Was war geschehen? Rückspultaste an. Etwa eine Woche zuvor war bei selbiger Kollegin die Anfrage einer Redakteurin via E-Mail aufgeschlagen (hierbei sei erwähnt, dass es sich dabei um eine Vertreterin der für das Unternehmen wohl wichtigsten Fachredaktion handelte). Ich erinnerte mich gut, schließlich hatte diese E-Mail lebhafte Diskussionen und Witzeleien im Team der Unternehmenskommunikation ausgelöst. Denn die Frage betraf einen Sachverhalt, der wohl schon mehrmals zuvor zwischen Senderin und Empfängerin angesprochen wurde und eigentlich als geklärt galt. Nichtsdestotrotz ist man als PRler ja stets bemüht, die Journalisten mit den gewünschten Antworten zu versorgen. Und so leitete meine Tischnachbarin, die zu diesem Zeitpunkt bereits auf mehr als 20 Jahre Berufserfahrung zurückblickte, die Ausgangsmail an den zuständigen Produktmanager im Haus weiter – mit der einleitenden Frage, wie man der „Lady“ denn endlich begreifbar machen könne, wie es sich bei dem angesprochenen Thema genau verhält. Zudem gab es den Hinweis, dass man dies ja schon tausendmal – scheinbar vergeblich – versucht hätte. Damit nahm die klassische Prozessbearbeitung ihren Lauf. Es wurde sich in kurzem, gemailten Hin und Her noch schnell darauf verständigt, wie man die Frage am besten und so vollumfänglich wie möglich beantworten könnte, damit es auch ein Kleinkind versteht, um diesen Sack ein für alle Mal zumachen zu können. Wenige Tage später ging eine ausführliche Antwort-Mail auf Reisen. Allerdings wurde dabei übersehen, dass diese auch noch das schriftliche Protokoll des Austauschs innerhalb der eigenen Reihen beinhaltete. Merke: Eine E-Mail vergisst nie!

Und schon war sie am Telefon, die „Lady“, die sich natürlich auch gleich so meldete. Ich würde meinen linken Fuß darauf verwetten, dass in diesem Moment jedem PR-Schaffenden die Kinnlade aus dem Gesicht gerutscht wäre.
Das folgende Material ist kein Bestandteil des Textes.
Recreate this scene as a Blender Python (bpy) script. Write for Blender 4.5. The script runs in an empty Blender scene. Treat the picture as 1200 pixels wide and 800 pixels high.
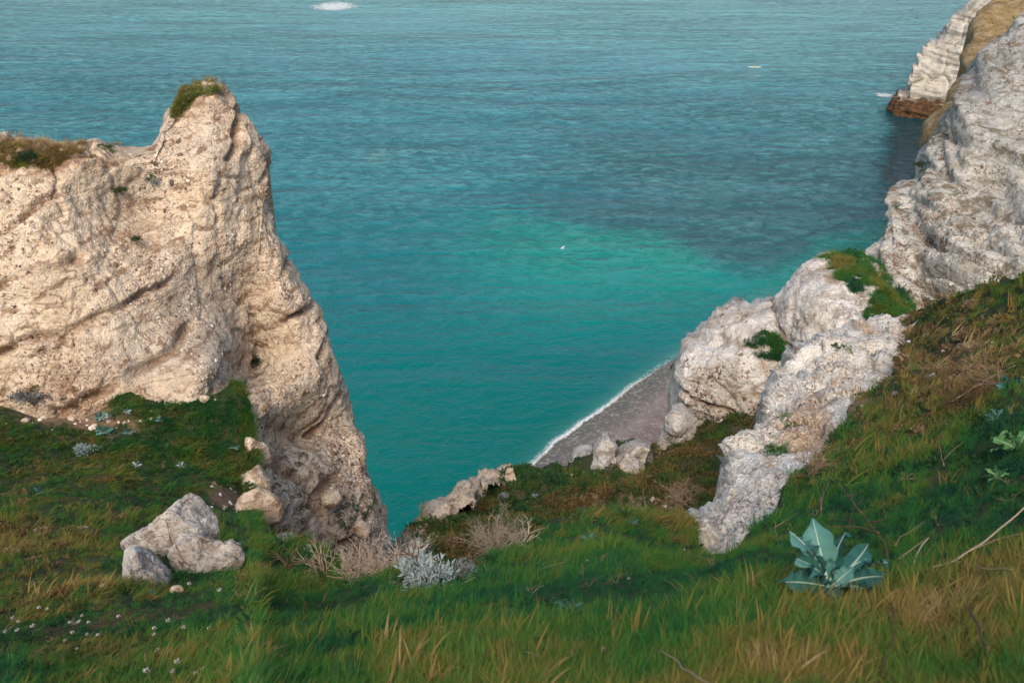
import bpy, math, random
import numpy as np
from mathutils import Vector, Matrix

random.seed(7); rng = np.random.default_rng(7)
R = math.radians
S = bpy.context.scene
COL = S.collection

# ------------------------------------------------------------------ camera
EYE = np.array([0.0, 0.0, 80.0]); PITCH = R(28.0); F = 1178.0
cam_d = bpy.data.cameras.new('camera'); cam = bpy.data.objects.new('camera', cam_d); COL.objects.link(cam)
cam.location = EYE; cam.rotation_euler = (R(90) - PITCH, 0, 0)
cam_d.sensor_width = 36; cam_d.lens = 36 * F / 1200; cam_d.clip_start = 0.05; cam_d.clip_end = 60000
cam_d.dof.use_dof = True; cam_d.dof.focus_distance = 13; cam_d.dof.aperture_fstop = 6.3
S.camera = cam
# ------------------------------------------------------------------ light
SUN_EL, SUN_AZ = R(44), R(188)          # azimuth clockwise from +Y: the sun stands behind the viewer
w = bpy.data.worlds.new('World'); S.world = w; w.use_nodes = True
wn = w.node_tree.nodes; bg = wn['Background']; sky = wn.new('ShaderNodeTexSky')
sky.sky_type = 'NISHITA'; sky.sun_disc = False; sky.sun_elevation = SUN_EL; sky.sun_rotation = SUN_AZ
sky.air_density = 1.0; sky.dust_density = 4.0; sky.ozone_density = 1.0; sky.altitude = 80
w.node_tree.links.new(sky.outputs[0], bg.inputs[0]); bg.inputs[1].default_value = 0.15
sl = bpy.data.lights.new('sun', 'SUN'); sun = bpy.data.objects.new('sun', sl); COL.objects.link(sun)
sl.energy = 1.6; sl.angle = R(22); sl.color = (1, 0.86, 0.70)
sd = Vector((math.sin(SUN_AZ) * math.cos(SUN_EL), math.cos(SUN_AZ) * math.cos(SUN_EL), math.sin(SUN_EL)))
sun.rotation_euler = sd.to_track_quat('Z', 'Y').to_euler()
S.view_settings.view_transform = 'Standard'; S.view_settings.look = 'None'
S.view_settings.exposure = 0.68; S.view_settings.gamma = 1
try: S.cycles.transparent_max_bounces = 12; S.cycles.max_bounces = 4
except Exception: pass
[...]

Selbst als Praktikantin und Kommunikationsjungspund war mir seinerzeit klar wie Kloßbrühe, dass solche Situationen nicht unbedingt zum oft als Ideal zitierten, entspannten Verhältnis zwischen Unternehmenssprechern und Journalisten beitragen. Mit einem „Uppsi“ ist es da wohl nicht getan. An jenem Tag konnte man viel eher vom kommunikativen Super-GAU sprechen, der kollektive Läuterung der allerfeinsten Sorte zur Folge hatte und die Gemüter noch etliche Zeit beschäftigte.

Diesem traumatisch einschneidenden Erlebnis ist es geschuldet, dass ich noch heute in zwanghaft anmutender Weise jede E-Mail zweimal checke, bevor sie meinen Postausgang verlässt. Nicht, weil ich Grund zur Annahme habe, dass mir ähnliches passieren könnte. Sondern einfach aus Prinzip.

Und wen das Ende der Geschichte interessiert: Die Wogen zwischen den beiden beteiligten „Mädels“ waren nach einem opulenten Abendmahl unter vier Augen und dem bei diesem Anlass persönlich überreichten – wohl noch opulenteren –Entschuldigungsblumenstrauß schnell wieder geglättet. Denn am Ende des Tages sind Journalisten wie PRler ja auch nur Menschen.